イラクとチュニジアの演劇を見る

ご招待いただいたので、タイニイ・アリスで二本見る。

++Alce today++

Mustheel-alice fromバグダッド
「Abu Ghraib―アブグレイブ刑務所」
☆演出= アナス・ヘイテム

イラクバグダッドからムスタヒール・アリスが日本には珍しいセノグラフィー演劇を引っさげて三度目の来日公演です」という案内文があったのだけど、言葉としてセノグラフィー演劇という言い方をしないだけで、発想としては、日本で珍しいというわけでもなかったと思う。単にセリフを中心にはしない劇というだけのことだった。
身振りとか、音楽とか、照明だとか、小道具だとかを使っているけれど、背景にはしっかりとドラマ的な構造がある。
拷問をする看守が、いかにも残虐そうな、怪物的なマスクをかぶって演じていたのが興味深かった。
発想としてはとても素朴なもので、技術面のことも含めて、文化が一度破壊されたあとで、再建がはじまってまだ日が浅いのだな、という印象を持った。

SINDYANA group fromチェニス
「Woman Sindyan-センディアナの女」
☆作・演出・出演= ザヒーラ・ベン・アマール

チュニジアの女優による一人芝居は、反対に、20世紀の演劇の様々な歴史的な蓄積を踏まえ、文学史も踏まえた洗練され技術のあるもので、演技だけでなく、舞台の転換や、シルエットが浮かび上がるような照明効果を生かした構成だとか(ホリゾントを染める淡いオレンジの色調から、醒めた青への移行だとか、舞台空間の奥行きを仕切って逆に奥への拡がりを感じさせる演出だとか)にも、技法の習熟を感じさせるものだった。フランス語がしばしば使われて、客席に向けたあいさつにもフランス語を使っていたのが、旧フランス植民地であるという歴史を思い起こさせた。旧宗主国との文化的緊張と同時に、深く影響を受けたという事実がそのまま示されているようだった。

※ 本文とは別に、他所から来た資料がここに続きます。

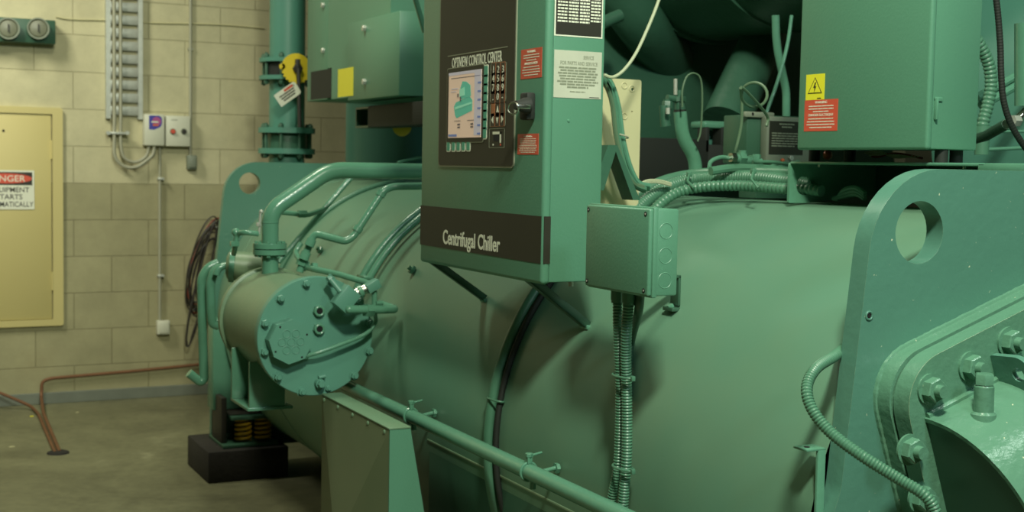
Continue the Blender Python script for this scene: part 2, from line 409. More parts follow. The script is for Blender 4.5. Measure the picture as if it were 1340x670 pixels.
# cable ladder
a = P(142, 155, Y=WY-.04); b = P(184, 155, Y=WY-.04); ztop = 2.5; xl, xr, zb = a.x, b.x, a.z
t = thing('cable_ladder', ((xl+xr)/2, WY, zb), 'galvanised cable ladder running up the block wall', 'cable ladder')
for x in (xl, xr):
    MB().m('galv').prism([(-.012, 0), (.012, 0), (.012, .006), (-.008, .006), (-.008, .034), (.012, .034), (.012, .04), (-.012, .04)] if x == xl else
                         [(.012, 0), (-.012, 0), (-.012, .006), (.008, .006), (.008, .034), (-.012, .034), (-.012, .04), (.012, .04)], (x, WY, zb), VX, -VY, VZ, ztop-zb).build('side_rail', None, t, smooth=0)
z = zb+.02
while z < ztop:
    MB().m('galv').box((xl, WY-.024, z), (xr, WY-.008, z+.05), .003).build('rung', None, t); z += .0705
# two conduits down the ladder
for i, (px, rr, yb) in enumerate(((149.5, .010, 218), (158, .009, 213))):
    x = P(px, 150, Y=WY-.045).x; yy = WY-.05+.004*i
    low = [[(150, 203), (156, 213), (166, 219), (180, 218), (192, 210), (200, 202), (202, 190)], [(160.5, 202), (166, 209), (175, 212), (184, 210), (192, 203), (195, 190)]][i]
    path = [Vector((x, yy, 2.5)), Vector((x, yy, 2.0)), Vector((x, yy, 1.6))]+[P(px, 185, Y=yy)]+[P(u_, v_, Y=yy) for u_, v_ in low]; path = spline(path, 6)
    tag(MB().m('cond').tube(path, rr).build('conduit', None), ['grey conduit on the left of the cable ladder, curving under to the alarm box', 'grey conduit on the right in the cable ladder, making the inner curve to the box'][i], 'conduit', 'conduits in the cable ladder')
m = MB().m('galv'); a = P(141, 174, Y=WY-.05); b = P(166, 174, Y=WY-.05)
m.box((a.x, WY-.062, a.z-.007), (b.x, WY, a.z+.007), .002)
for q in (a, b): m.cyl(q, q-VY*.02, .011, seg=14)
tag(m.build('conduit_clamp', None), 'short steel clamp with two bolts holding both conduits below the ladder', 'clamp')
# control boxes
def wallbox(px0, py0, px1, py1, d, mt, label):
    a = P(px0, py0, Y=WY-d); b = P(px1, py1, Y=WY-d)
    t = thing('alarm_box', ((a.x+b.x)/2, WY, b.z), label, 'control box', 'small boxes on the wall')
    MB().m(mt).box((a.x, WY-d*.7, b.z), (b.x, WY, a.z), .006).build('enclosure', None, t)
    MB().m(mt).box((a.x, WY-d, b.z), (b.x, WY-d*.7+.001, a.z), .006).build('cover', None, t)
    return t, FY(WY-d)
t, f = wallbox(189, 149, 215.5, 191, .07, 'whitep', 'white plastic box with a purple sticker on the block wall')
a = P(195, 151, Y=WY-.07); b = P(212, 170, Y=WY-.07)
m = MB().m('blue'); m.prism(roundpoly([(a.x, a.z), (b.x, a.z), (b.x, b.z+.02), (a.x+.03, b.z), (a.x, b.z)], [0, .02, .03, .02, 0], 5), f[0], VX, VZ, -VY, .0008)
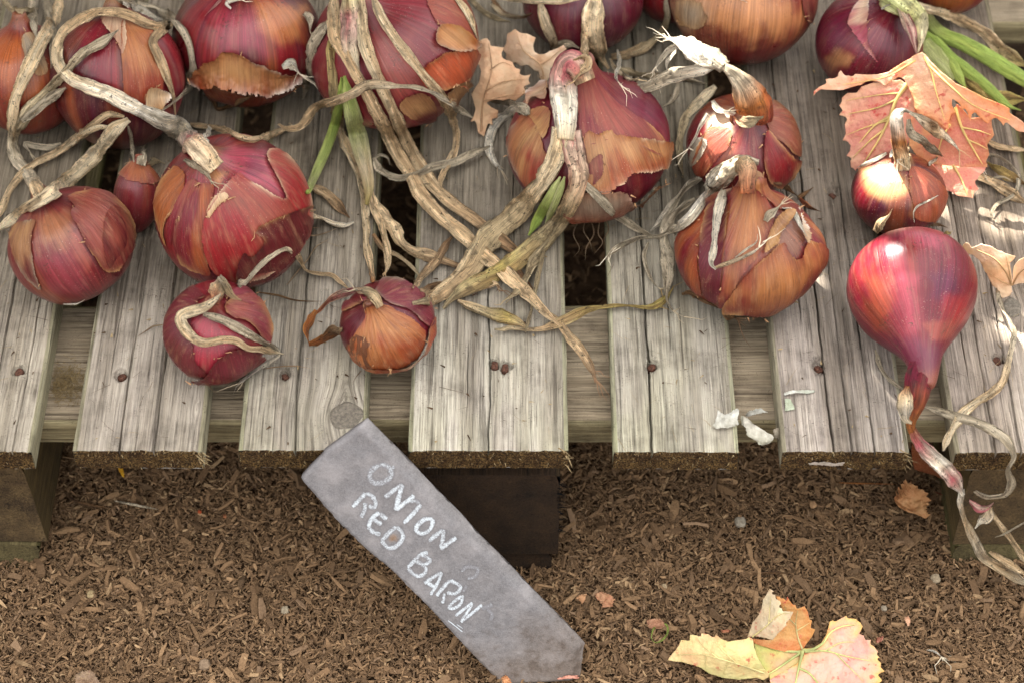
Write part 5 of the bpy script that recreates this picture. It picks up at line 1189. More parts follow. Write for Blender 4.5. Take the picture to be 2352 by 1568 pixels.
p = R_['green_neck']
rb(p, '4', [(1230, -60), (1330, 10), (1420, 80), (1490, 180), (1500, 300), (1480, 390)], [220, 210, 180, 160, 120, 60], 'straw', .008, flat=.6, twist=.1, name='neck', grad=['pink', 'palegreen', 'palegreen', 'straw'], rough=.5)
rb(p, '4', [(1330, 40), (1390, 130), (1430, 220), (1450, 310), (1470, 400)], [60, 110, 120, 100, 60], 'pink', .014, name='skin_flap', flat=.25, grad=['straw', 'pink', 'pink'])
rb(p, '4', [(1210, 70), (1270, 40), (1330, 30)], [40, 60, 60], 'white', .012, name='skin_flap')
rb(p, '4', [(1540, 90), (1600, 200), (1680, 265), (1800, 315), (1960, 400), (2120, 500), (2300, 610)], [70, 100, 110, 118, 120, 120, 110], 'green', .012, flat=.6, twist=.1, mat=M_GREEN, name='green_leaf', rough=.25, fold=.05, ends=(.6, .9), grad=['palegreen', 'green', 'green', 'green'])
rb(p, '4', [(1530, 250), (1600, 330), (1690, 410), (1850, 525), (2000, 650), (2130, 770), (2240, 815)], [110, 120, 90, 85, 80, 70, 30], 'green', .008, flat=.6, twist=.1, mat=M_GREEN, name='green_leaf', rough=.25, fold=.05, ends=(.6, .3))
rb(p, '4', [(1530, 300), (1600, 400), (1680, 500), (1740, 590)], [110, 130, 120, 60], 'palegreen', .009, flat=.5, twist=.1, mat=M_GREEN, name='green_leaf', rough=.3, fold=.05, ends=(.7, .5))
rb(p, '4', [(1700, 410), (1750, 500), (1790, 580), (1840, 660)], [50, 80, 70, 40], 'green', .011, flat=.6, twist=.1, mat=M_GREEN, name='green_leaf', rough=.25, fold=.05)
rb(p, '4', [(1480, 20), (1560, 70), (1660, 95), (1820, 160), (1980, 250), (2070, 350), (2160, 420), (2300, 500)], [60, 80, 85, 85, 85, 95, 110, 100], 'tan', .010, grad=['straw', 'tan', 'tan', 'yellow'])
rb(p, '4', [(1800, 560), (1900, 650), (2050, 720), (2300, 740)], [60, 90, 110, 100], 'yellow', .003, flat=.3)

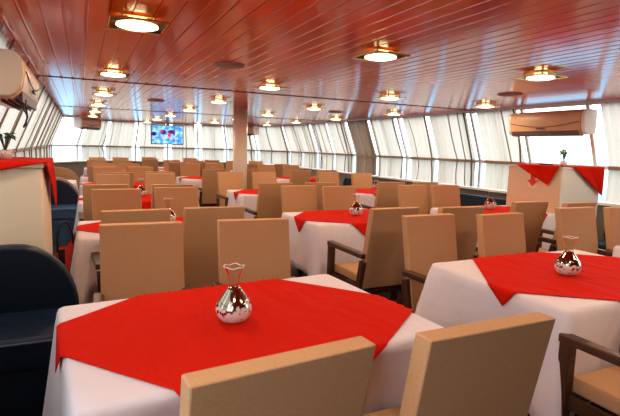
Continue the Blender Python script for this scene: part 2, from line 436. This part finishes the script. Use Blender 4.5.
def chair(x, y, face, label, group, rz=0):
    o = proto if not proto_used[0] else copy_tree(proto)
    proto_used[0] = True
    o.location = (x, y, 0); o.rotation_euler = (0, 0, (0 if face > 0 else PI) + R(rz))
    tag(o, label, 'chair', group); return o
COLN = {0: 'left', 1: 'middle', 2: 'right'}
def rowname(i): return ['front','second','third','fourth','fifth','sixth'][i]
# (row, col): [(x, y, face)...]
CH = {
 (0,0): [(.397,.92,1),(.985,.905,1),(.305,2.87,-1),(.975,2.85,-1)],
 (0,1): [(2.275,.80,1),(2.93,.80,1),(2.28,2.74,-1),(2.90,2.65,-1)],
 (0,2): [(3.98,2.80,-1),(4.53,2.72,-1)],
 (1,0): [(.335,3.46,1),(.89,3.49,1),(.305,5.06,-1),(.91,5.22,-1)],
 (1,1): [(2.27,3.14,1),(2.91,3.07,1),(2.38,5.29,-1),(2.87,5.17,-1)],
 (1,2): [(3.98,3.27,1),(4.46,3.09,1),(4.04,5.23,-1),(4.57,5.18,-1)],
 (2,0): [(.23,5.61,1),(.93,5.55,1),(.40,7.44,-1),(1.10,7.72,-1)],
 (2,1): [(2.24,5.69,1),(2.91,5.73,1),(2.33,8.1,-1),(2.97,8.15,-1)],
 (2,2): [(4.08,5.76,1),(4.67,5.72,1),(4.42,8.42,-1),(4.94,8.0,-1)],
 (3,0): [(.50,7.9,1),(1.15,8.1,1),(.41,9.5,-1),(1.02,9.63,-1)],
 (3,1): [(2.30,9.08,1),(2.98,9.2,1),(2.34,11.6,-1),(3.0,11.8,-1)],
 (3,2): [(4.08,8.97,1),(4.72,9.04,1),(4.16,11.26,-1),(4.92,11.46,-1)],
 (4,0): [(.33,9.9,1),(1.0,9.95,1),(.42,11.3,-1),(.96,11.45,-1)],
 (4,1): [(2.15,12.0,1),(2.95,12.2,1),(2.30,13.9,-1),(3.0,14.0,-1)],
 (4,2): [(4.1,11.85,1),(4.9,12.0,1),(4.15,14.1,-1),(4.9,14.2,-1)],
 (5,0): [(.34,13.05,1),(.95,13.2,1),(1.07,15.6,-1),(.42,15.3,-1)],
 (5,1): [(1.78,14.4,1),(3.6,14.5,1),(2.0,16.4,-1),(3.3,16.3,-1)],
}
rnd = random.Random(3)
for (ri, ci), lst in CH.items():
    for i, (x, y, fc) in enumerate(lst):
        others = [q[0] for q in lst if q[2] == fc]; side = 'left' if x == min(others) else 'right'
        if fc > 0: lab = 'tan armchair seen from behind, %s seat on near side of %s-row %s table' % (side, rowname(ri), COLN[ci])
        else: lab = 'tan armchair facing the camera, %s seat on far side of %s-row %s table' % (side, rowname(ri), COLN[ci])
        rz = {(0,0,0):5,(0,0,1):0,(0,1,2):2,(0,1,0):0,(0,0,2):-2,(0,0,3):-5}.get((ri,ci,i), rnd.uniform(-3,3))
        chair(x, y, fc, lab, 'dining chairs around the tables', rz)

# ------------------------------------------------------------------ tables with cloths and vases
def table(cx, cy_, w, d, label, rz=0):
    t = empty('dining_table', (cx, cy_, 0), rz); tag(t, label, 'table', 'dining tables in rows')
    MB().box(-w/2+.01, w/2-.01, -d/2+.01, d/2-.01, .735, .76).build('table_top', M_table, t, bevel=.004)
    for sx in (-1,1):
        b = MB(); b.box(sx*.42-.035, sx*.42+.035, -.035, .035, .04, .735); b.box(sx*.42-.035, sx*.42+.035, -.3, .3, 0, .04)
        b.build('leg', M_wood, t, bevel=.004)
    return t
def cloth(cx, cy_, w, d, seed, label, push_b=.0, push_f=.0, rz=0, flare=(.05,.05)):
    rn = random.Random(seed); hw, hd = w/2, d/2
    # perimeter parameterisation with rounded corners
    rc = .03; pts = []
    def arc(x, y, a0):
        for k in range(7):
            a = a0 + PI/2*k/6; pts.append((x+rc*math.cos(a), y+rc*math.sin(a), (math.cos(a), math.sin(a)), 1-abs(k-3)/3.0))
    def side(x0, y0, x1, y1, nn, nrm_):
        for k in range(1, nn): 
            t_ = k/nn; pts.append((x0+(x1-x0)*t_, y0+(y1-y0)*t_, nrm_, 0))
    side(hw, -hd+rc, hw, hd-rc, 14, (1,0)); arc(hw-rc, hd-rc, 0)
    side(hw-rc, hd, -hw+rc, hd, 22, (0,1)); arc(-hw+rc, hd-rc, PI/2)
    side(-hw, hd-rc, -hw, -hd+rc, 14, (-1,0)); arc(-hw+rc, -hd+rc, PI)
    side(-hw+rc, -hd, hw-rc, -hd, 22, (0,-1)); arc(hw-rc, -hd+rc, 1.5*PI)
    N = len(pts); z0 = .775
    p1, p2, p3 = rn.random()*6, rn.random()*6, rn.random()*6
    vs = []; fs = []
    levels = [(-.03,0), (-.008,.0), (0,.006), (.006,.02)] + [(None, q) for q in (.06,.12,.2,.28,.36,.44,.50)]
    # inner top rings
    for sc_ in (0.0, .5, .9): 
        for (x, y, n_, c_) in pts: vs.append((x*sc_, y*sc_, z0))
    for lv in levels:
        for i, (x, y, n_, c_) in enumerate(pts):
            if lv[0] is not None: o_, dz = lv
            else:
                dz = lv[1]; q = dz/.5
                # distance to the nearest corner along the edge
                dc = min(math.hypot(abs(x)-hw, abs(y)-hd)/.35, 1.0)
                cr = (1-dc)**2
                wave = .018*math.sin(i*.55+p1) + .012*math.sin(i*1.07+p2)
                o_ = .006 + q*(.018 + wave*q) + cr*(flare[1] if y > 0 else flare[0])*q + (.02*math.sin(i*.9+p3)*cr*q)
                if n_[1] > .5: o_ -= push_b*min(1, q*1.6)*(1-cr)
                if n_[1] < -.5: o_ -= push_f*min(1, q*1.6)*(1-cr)
                dz = dz*(1 + .22*cr)
            vs.append((x+n_[0]*o_, y+n_[1]*o_, z0-dz))
    nr = 3 + len(levels)
    for r_ in range(nr-1):
        for i in range(N):
            j = (i+1) % N; fs.append((r_*N+i, r_*N+j, (r_+1)*N+j, (r_+1)*N+i))
    mb = MB(); mb.add(vs, fs); o = mb.build('tablecloth', M_white, smooth=True, solid=.003); o.location = (cx, cy_, 0); o.rotation_euler = (0,0,rz)
    tag(o, label, 'tablecloth', 'white tablecloths'); return o
def overlay(cx, cy_, w, d, ox, oy, side_, rot, seed, label, rz=0):
    rn = random.Random(seed); hw, hd = w/2+.004, d/2+.004; h = side_/2
    ca, sa = math.cos(R(45+rot)), math.sin(R(45+rot)); p1, p2 = rn.random()*6, rn.random()*6
    def F(u, v):
        a, b_ = (u*2-1)*h, (v*2-1)*h
        x = ox + a*ca - b_*sa; y = oy + a*sa + b_*ca; z = .7815 + .0014*math.sin(a*9+p1)*math.sin(b_*7+p2)
        ex = max(0, abs(x)-hw); ey = max(0, abs(y)-hd)
        if ex > 0: x = math.copysign(hw+.010+.09*ex, x)
        if ey > 0: y = math.copysign(hd+.010+.09*ey, y)
        e = ex + ey
        if e > 0: z = .780 - e + .003
        return (x, y, z)
    mb = MB(); mb.grid(F, 76, 76); o = mb.build('table_topper', M_red, smooth=True, solid=.002); o.location = (cx, cy_, 0); o.rotation_euler = (0,0,rz)
    tag(o, label, 'tablecloth', 'red table toppers'); return o
def vase_proto():
    r = empty('bud_vase')
    body = [(0,0),(.038,0),(.052,.006),(.066,.022),(.074,.045),(.073,.066),(.062,.09),(.046,.112),(.031,.132),(.0225,.143)]
    MB().lathe(body, 40).build('vase_bulb', M_merc, r, smooth=True)
    nk = [(.0225,.143),(.021,.155),(.0215,.172),(.025,.19),(.031,.207),(.037,.220),(.040,.227)]
    b = MB(); n = 36
    vs = []
    for (rr, z) in nk:
        for k in range(n):
            a = 2*PI*k/n; w_ = 1 + .07*max(0, (z-.18)/.05)*math.cos(5*a); vs.append((rr*w_*math.cos(a), rr*w_*math.sin(a), z + .003*max(0,(z-.18)/.05)*math.cos(5*a+1)))
    fs = [(i*n+k, i*n+(k+1)%n, (i+1)*n+(k+1)%n, (i+1)*n+k) for i in range(len(nk)-1) for k in range(n)]
    b.add(vs, fs); b.build('vase_neck', M_vglass, r, smooth=True)
    b = MB(); b.tube([vs[(len(nk)-1)*n + k % n] for k in range(n+1)], .0022, 6); b.build('vase_rim', M_rim, r, smooth=True)
    return r
vproto = vase_proto(); vu = [False]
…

アラブ圏といっても、まったく違うお国柄と事情があるのだよなと思うのと同時に、やはり何かイスラム圏に共通の課題といったものも、公演後のトークでは浮かび上がってきたような気がしないでもない。

演劇として楽しめたかどうかということよりも、そういう文化的な場に直接立ち会ったことが記憶に残ることの方が大事だという気もして、帰った。そういう場の感触のようなものが喚起するものは大きいものだと思う。それは、作品性には還元できない、その場のコンタクトの力だと言っていいのだろうか。